■ EXERCISE ■
Take the lines from the top down to and including the one with "COL = scene.collection" and repeat them exactly. Omit images.

++++++++

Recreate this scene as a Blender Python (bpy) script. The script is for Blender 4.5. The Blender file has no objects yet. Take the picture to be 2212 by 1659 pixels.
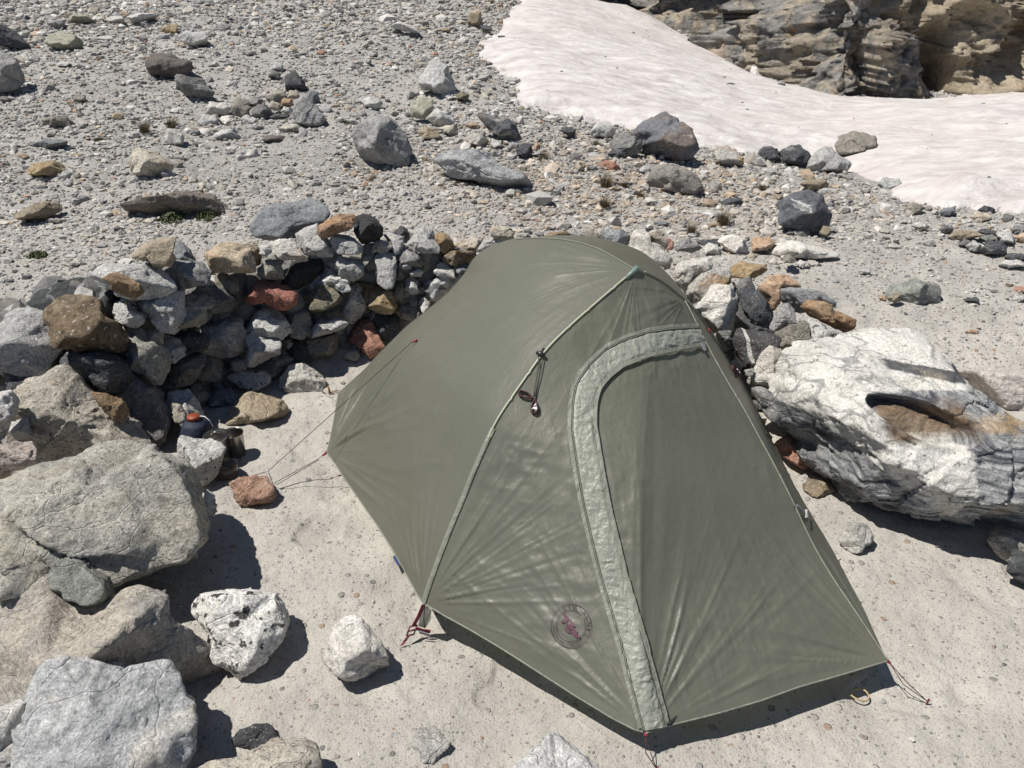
import bpy, math, random, zlib
import numpy as np
from mathutils import Vector, Matrix
from mathutils.bvhtree import BVHTree

rng = np.random.default_rng(7)
random.seed(7)
scene = bpy.context.scene
COL = scene.collection

# ------------------------------------------------------------------ camera model
FPX, W2, H2 = 1720.0, 1106.0, 829.5
PITCH = math.radians(28.0)
CAMZ = 1.95
FW = np.array([0, math.cos(PITCH), -math.sin(PITCH)])
UP = np.array([0, math.sin(PITCH), math.cos(PITCH)])
RT = np.array([1.0, 0, 0])
CAM = np.array([0, 0, CAMZ])

def ray(px, py):
    d = FW * FPX + RT * (px - W2) + UP * (H2 - py)
    return d / np.linalg.norm(d)
def at_z(px, py, z):
    d = ray(px, py); return CAM + d * ((z - CAMZ) / d[2])
def at_y(px, py, y):
    d = ray(px, py); return CAM + d * (y / d[1])
def at_vplane(px, py, P, Q):
    n = np.array([-(Q[1] - P[1]), Q[0] - P[0], 0.0]); d = ray(px, py)
    t = n.dot(np.asarray(P) - CAM) / n.dot(d); return CAM + d * t
def depth_of(p):
    return float((np.asarray(p) - CAM).dot(FW))
def proj(P):
    v = np.asarray(P) - CAM; z = v @ FW
    return np.stack([W2 + FPX * (v @ RT) / z, H2 - FPX * (v @ UP) / z], -1)

# ------------------------------------------------------------------ noise
def _h(ix, iy, iz, seed):
    x = (ix.astype(np.int64) * 374761393 + iy.astype(np.int64) * 668265263 + iz.astype(np.int64) * 2147483647 + seed * 974634777) & 0xFFFFFFFF
    x = ((x ^ (x >> 13)) * 1274126177) & 0xFFFFFFFF
    x = ((x ^ (x >> 16)) * 2246822519) & 0xFFFFFFFF
    x = x ^ (x >> 15)
    return (x & 0xFFFFFF) / float(0xFFFFFF)
def vnoise(p, seed=0):
    i = np.floor(p).astype(np.int64); f = p - i
    f = f * f * f * (f * (f * 6 - 15) + 10)
    r = 0
    for a in (0, 1):
        wx = f[:, 0] if a else 1 - f[:, 0]
        for b in (0, 1):
            wy = f[:, 1] if b else 1 - f[:, 1]
            for c in (0, 1):
                wz = f[:, 2] if c else 1 - f[:, 2]
                r = r + wx * wy * wz * _h(i[:, 0] + a, i[:, 1] + b, i[:, 2] + c, seed)
    return r * 2 - 1
def fbm(p, octs=4, seed=0, gain=.5, ridged=False):
    a = 1.0; s = 0; p = np.asarray(p, float)
    for o in range(octs):
        n = vnoise(p, seed + o * 17)
        if ridged: n = 1 - 2 * np.abs(n)
        s = s + a * n; a *= gain; p = p * 2.03 + 11.7
    return s
def worley(p, seed=0):
    """cell constant random value, F1, F2"""
    i = np.floor(p).astype(np.int64)
    b1 = np.full(len(p), 9.0); b2 = np.full(len(p), 9.0); v = np.zeros(len(p))
    for a in (-1, 0, 1):
        for b in (-1, 0, 1):
            for c in (-1, 0, 1):
                j = (i[:, 0] + a, i[:, 1] + b, i[:, 2] + c)
                q = np.stack([j[0] + _h(*j, seed + 1), j[1] + _h(*j, seed + 2), j[2] + _h(*j, seed + 3)], -1)
                d = np.linalg.norm(q - p, axis=1)
                m = d < b1
                b2 = np.where(m, b1, np.minimum(b2, d))
                v = np.where(m, _h(*j, seed + 4), v)
                b1 = np.where(m, d, b1)
    return v, b1, b2
def facets(p, seed=0, tilt=1.):
    """piecewise planar relief: every cell gets its own level and tilt"""
    i = np.floor(p).astype(np.int64); b1 = np.full(len(p), 9.0); out = np.zeros(len(p))
    for a in (-1, 0, 1):
        for b in (-1, 0, 1):
            for c in (-1, 0, 1):
                j = (i[:, 0] + a, i[:, 1] + b, i[:, 2] + c)
                q = np.stack([j[0] + _h(*j, seed + 1), j[1] + _h(*j, seed + 2), j[2] + _h(*j, seed + 3)], -1) - p
                d = np.linalg.norm(q, axis=1); m = d < b1
                g = (_h(*j, seed + 4) - .5) + tilt * ((_h(*j, seed + 5) - .5) * q[:, 0] + (_h(*j, seed + 6) - .5) * q[:, 1] + (_h(*j, seed + 7) - .5) * q[:, 2]) * 2
                out = np.where(m, g, out); b1 = np.where(m, d, b1)
    return out
def sstep(a, b, x):
    t = np.clip((x - a) / (b - a), 0, 1); return t * t * (3 - 2 * t)

# ------------------------------------------------------------------ mesh helpers
def mesh_from(name, V, F, smooth=True, mat=None):
    me = bpy.data.meshes.new(name)
    V = np.asarray(V, np.float32); F = np.asarray(F, np.int32)
    n, k = F.shape
    me.vertices.add(len(V)); me.vertices.foreach_set('co', V.ravel())
    me.loops.add(n * k); me.loops.foreach_set('vertex_index', F.ravel())
    me.polygons.add(n); me.polygons.foreach_set('loop_start', np.arange(0, n * k, k, dtype=np.int32))
    me.polygons.foreach_set('loop_total', np.full(n, k, np.int32))
    me.polygons.foreach_set('use_smooth', np.full(n, smooth))
    me.update(calc_edges=True); me.validate()
    if mat: me.materials.append(mat)
    return me
def obj(name, me, parent=None, loc=None):
    o = bpy.data.objects.new(name, me); COL.objects.link(o)
    if parent: o.parent = parent
    if loc is not None: o.location = loc
    return o
def tag(o, label=None, cat=None, group=None, kind=None):
    if label: o['label'] = label
    if cat: o['category'] = cat
    if group: o['group'] = group
    if kind: o['kind'] = kind
    return o
def empty(name, loc):
    e = bpy.data.objects.new(name, None); COL.objects.link(e); e.location = loc
    e.empty_display_size = .05; return e
def grid_faces(nu, nv):
    i = np.arange(nu * nv).reshape(nu, nv)
    return np.stack([i[:-1, :-1], i[1:, :-1], i[1:, 1:], i[:-1, 1:]], -1).reshape(-1, 4)
def tube_geo(pts, r, n=6):
    pts = np.asarray(pts, float); m = len(pts)
    rr = np.full(m, r) if np.isscalar(r) else np.asarray(r)
    T = np.gradient(pts, axis=0); T /= np.linalg.norm(T, axis=1)[:, None] + 1e-9
    ref = np.array([0, 0, 1.0]) if abs(T[0][2]) < .9 else np.array([1.0, 0, 0])
    V = []
    u = np.cross(T[0], ref); u /= np.linalg.norm(u)
    for i in range(m):
        u = u - T[i] * u.dot(T[i]); u /= np.linalg.norm(u) + 1e-9
        w = np.cross(T[i], u)
        for k in range(n):
            a = 2 * math.pi * k / n
            V.append(pts[i] + rr[i] * (math.cos(a) * u + math.sin(a) * w))
    F = []
    for i in range(m - 1):
        for k in range(n):
            k2 = (k + 1) % n
            F.append((i * n + k, i * n + k2, (i + 1) * n + k2, (i + 1) * n + k))
    V.append(pts[0]); V.append(pts[-1]); c0, c1 = len(V) - 2, len(V) - 1
    for k in range(n):
        k2 = (k + 1) % n
        F.append((c0, k2, k, k)); F.append((c1, (m - 1) * n + k, (m - 1) * n + k2, (m - 1) * n + k2))
    return np.array(V), F
class MB:
    """collects pieces into one mesh"""
    def __init__(s): s.V = []; s.F = []; s.n = 0
    def add(s, V, F):
        V = np.asarray(V, float)
        for f in F:
            g = []
            for a in f:
                if not g or g[-1] != a: g.append(a)
            if g[0] == g[-1]: g = g[:-1]
            s.F.append([a + s.n for a in g])
        s.V.append(V); s.n += len(V); return s
    def tube(s, pts, r, n=6): return s.add(*tube_geo(pts, r, n))
    def box(s, c, e, M=None):
        v = np.array([[x, y, z] for x in (-1, 1) for y in (-1, 1) for z in (-1, 1)], float) * np.asarray(e) / 2
        if M is not None: v = v @ np.asarray(M).T
        return s.add(v + np.asarray(c), [(0, 1, 3, 2), (4, 6, 7, 5), (0, 4, 5, 1), (2, 3, 7, 6), (0, 2, 6, 4), (1, 5, 7, 3)])
    def lathe(s, prof, c=(0, 0, 0), n=40):
        V = []; F = []
        for (r, z) in prof:
            for k in range(n):
                a = 2 * math.pi * k / n; V.append((c[0] + r * math.cos(a), c[1] + r * math.sin(a), c[2] + z))
        for i in range(len(prof) - 1):
            for k in range(n):
                k2 = (k + 1) % n; F.append((i * n + k, i * n + k2, (i + 1) * n + k2, (i + 1) * n + k))
        return s.add(V, F)
    def build(s, name, mat, parent=None, smooth=True, loc=None):
        me = bpy.data.meshes.new(name)
        V = np.concatenate(s.V)
        if loc is not None: V = V - np.asarray(loc)
        me.from_pydata([tuple(v) for v in V], [], [tuple(f) for f in s.F if len(f) > 2])
        me.update()
        me.polygons.foreach_set('use_smooth', np.full(len(me.polygons), smooth))
        me.materials.append(mat)
        return obj(name, me, parent, None if parent else loc)
def resample(pts, n):
    pts = np.asarray(pts, float)
    d = np.concatenate([[0], np.cumsum(np.linalg.norm(np.diff(pts, axis=0), axis=1))])
    t = np.linspace(0, d[-1], n)
    return np.stack([np.interp(t, d, pts[:, k]) for k in range(pts.shape[1])], -1)
def smooth_pts(P, it=6, keep=()):
    P = np.array(P, float)
    for _ in range(it):
        Q = P.copy(); Q[1:-1] = .25 * P[:-2] + .5 * P[1:-1] + .25 * P[2:]
        for k in keep: Q[k] = P[k]
        P = Q
    return P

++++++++

■ TASK SOLUTION ■
Recreate this scene as a Blender Python (bpy) script. The script is for Blender 4.5. The Blender file has no objects yet. Take the picture to be 2212 by 1659 pixels.
import bpy, math, random, zlib
import numpy as np
from mathutils import Vector, Matrix
from mathutils.bvhtree import BVHTree

rng = np.random.default_rng(7)
random.seed(7)
scene = bpy.context.scene
COL = scene.collection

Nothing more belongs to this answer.